DETROIT—Last Friday was the date Mayor Dave Bing set to play hardball with city union leaders. Last month the newly re-elected mayor set Nov. 6 as the ultimate deadline for 50 of the cities bunion bargaining units to take a 10 percent pay cut through furlough days in addition to cuts in benefits and bonuses –- or union contracts would be shredded, leaving up to 3,500 city workers unemployed.
Last week the Detroit Free Press reported that Bing was “sticking to his guns” when if came to the layoffs but later that evening, the Detroit News reported that the layoffs probably weren’t going to happen.
And they didn’t. It’s Monday and no one’s been laid off. According to AFSCME negotiators, the layoffs “didn’t happen.” In fact, the deadline set by the mayor only aggravated the legal dispute between AFSCME Council 25 and the city.
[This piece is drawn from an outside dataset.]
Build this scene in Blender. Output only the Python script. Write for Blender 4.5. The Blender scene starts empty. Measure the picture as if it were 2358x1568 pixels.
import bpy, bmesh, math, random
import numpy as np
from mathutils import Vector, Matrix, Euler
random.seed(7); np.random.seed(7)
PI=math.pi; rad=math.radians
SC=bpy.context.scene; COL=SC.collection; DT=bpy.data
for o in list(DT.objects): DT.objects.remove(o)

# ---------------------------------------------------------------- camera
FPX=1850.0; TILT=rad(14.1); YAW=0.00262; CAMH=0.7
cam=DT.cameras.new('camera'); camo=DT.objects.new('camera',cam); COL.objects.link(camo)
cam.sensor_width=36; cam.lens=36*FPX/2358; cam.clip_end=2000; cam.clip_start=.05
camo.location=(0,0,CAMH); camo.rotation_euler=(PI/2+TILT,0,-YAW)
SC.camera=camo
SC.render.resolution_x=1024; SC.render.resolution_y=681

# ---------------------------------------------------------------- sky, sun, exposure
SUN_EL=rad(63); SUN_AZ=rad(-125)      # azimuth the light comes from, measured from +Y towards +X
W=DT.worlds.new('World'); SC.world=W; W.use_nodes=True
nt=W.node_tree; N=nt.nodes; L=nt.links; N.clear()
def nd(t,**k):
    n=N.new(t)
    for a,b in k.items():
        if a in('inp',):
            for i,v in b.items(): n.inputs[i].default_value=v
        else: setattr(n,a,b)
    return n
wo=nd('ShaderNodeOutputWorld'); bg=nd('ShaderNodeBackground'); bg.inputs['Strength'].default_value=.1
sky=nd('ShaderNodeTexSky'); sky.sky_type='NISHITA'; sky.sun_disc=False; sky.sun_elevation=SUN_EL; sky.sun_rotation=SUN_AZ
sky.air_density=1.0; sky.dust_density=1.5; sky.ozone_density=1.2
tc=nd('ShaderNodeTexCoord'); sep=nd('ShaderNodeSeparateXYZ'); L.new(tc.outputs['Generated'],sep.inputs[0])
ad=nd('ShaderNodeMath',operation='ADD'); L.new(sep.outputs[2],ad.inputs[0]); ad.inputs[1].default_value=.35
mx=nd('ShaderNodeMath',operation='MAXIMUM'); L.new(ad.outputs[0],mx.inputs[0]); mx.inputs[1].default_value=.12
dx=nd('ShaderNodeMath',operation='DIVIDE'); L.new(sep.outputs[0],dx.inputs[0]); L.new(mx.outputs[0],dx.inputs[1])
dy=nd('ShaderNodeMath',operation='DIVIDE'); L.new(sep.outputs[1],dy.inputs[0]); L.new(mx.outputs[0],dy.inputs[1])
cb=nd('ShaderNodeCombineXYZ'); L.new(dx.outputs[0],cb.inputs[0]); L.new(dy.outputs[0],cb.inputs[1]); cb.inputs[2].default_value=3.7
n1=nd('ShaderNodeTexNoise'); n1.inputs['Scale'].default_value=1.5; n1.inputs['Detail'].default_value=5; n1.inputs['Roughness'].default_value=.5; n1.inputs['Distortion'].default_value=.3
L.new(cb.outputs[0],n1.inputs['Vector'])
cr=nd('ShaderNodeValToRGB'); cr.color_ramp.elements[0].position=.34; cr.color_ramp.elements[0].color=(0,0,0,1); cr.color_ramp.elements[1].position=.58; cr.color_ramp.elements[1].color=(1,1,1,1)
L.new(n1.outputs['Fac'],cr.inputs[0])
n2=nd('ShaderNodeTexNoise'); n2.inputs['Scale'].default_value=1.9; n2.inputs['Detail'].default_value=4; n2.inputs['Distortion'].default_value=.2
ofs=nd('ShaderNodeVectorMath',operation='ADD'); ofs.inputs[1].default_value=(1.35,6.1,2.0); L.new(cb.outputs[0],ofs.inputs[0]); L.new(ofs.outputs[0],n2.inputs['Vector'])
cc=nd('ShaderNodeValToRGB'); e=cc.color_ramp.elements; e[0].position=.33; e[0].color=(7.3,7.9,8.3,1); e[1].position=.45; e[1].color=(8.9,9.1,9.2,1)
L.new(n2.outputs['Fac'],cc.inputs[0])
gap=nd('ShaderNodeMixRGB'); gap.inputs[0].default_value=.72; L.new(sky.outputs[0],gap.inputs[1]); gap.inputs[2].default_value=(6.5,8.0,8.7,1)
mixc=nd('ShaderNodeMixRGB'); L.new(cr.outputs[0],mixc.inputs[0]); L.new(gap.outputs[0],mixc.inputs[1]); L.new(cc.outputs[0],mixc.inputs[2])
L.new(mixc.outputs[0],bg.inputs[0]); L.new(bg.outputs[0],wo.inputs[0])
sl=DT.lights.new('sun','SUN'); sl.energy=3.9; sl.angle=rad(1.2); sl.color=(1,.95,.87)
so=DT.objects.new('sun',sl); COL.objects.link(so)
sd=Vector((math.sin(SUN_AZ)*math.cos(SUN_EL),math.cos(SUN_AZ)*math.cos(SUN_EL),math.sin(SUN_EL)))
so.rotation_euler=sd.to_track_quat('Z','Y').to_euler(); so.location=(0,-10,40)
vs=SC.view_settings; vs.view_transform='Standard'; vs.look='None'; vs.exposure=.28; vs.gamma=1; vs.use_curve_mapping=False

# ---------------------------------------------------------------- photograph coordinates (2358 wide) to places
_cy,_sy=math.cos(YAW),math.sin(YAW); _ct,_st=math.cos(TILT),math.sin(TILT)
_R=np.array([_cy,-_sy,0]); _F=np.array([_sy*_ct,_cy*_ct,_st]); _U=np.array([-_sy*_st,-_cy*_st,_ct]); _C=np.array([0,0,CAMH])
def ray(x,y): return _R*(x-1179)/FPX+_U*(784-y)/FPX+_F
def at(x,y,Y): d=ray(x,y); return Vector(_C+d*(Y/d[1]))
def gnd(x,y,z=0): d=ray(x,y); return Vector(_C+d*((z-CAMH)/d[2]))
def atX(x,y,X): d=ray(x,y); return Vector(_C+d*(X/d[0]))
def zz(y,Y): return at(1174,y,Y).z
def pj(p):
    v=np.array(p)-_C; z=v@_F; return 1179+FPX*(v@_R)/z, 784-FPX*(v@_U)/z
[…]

On Wednesday Wayne County Judge Amy Hathaway filed an injunction to temporarily halt city layoffs. Furthermore, AFCSME Council 25 lawyer Herbert Sanders will file today to hold the city in contempt of court for failing to resume collecting union dues under a court order handed down last week.
One AFSCME negotiator, DeAngelo Malcolm, says Bing’s inexperience is making it harder for the city. “Nothing ceases to amaze me when it comes to the mayor of this city,” Malcolm told Michigan Messenger. “He’s a novice at best.”
Malcolm said if Bing tries to lay off the 3,500 workers he threatened to last week, then it would only help AFSCME in their legal case against with the city. “He may try,” Malcolm said, referring to Bing’s caveat of massive layoffs. “But that just gives us more steam. He can’t pull the trigger. He doesn’t know how.”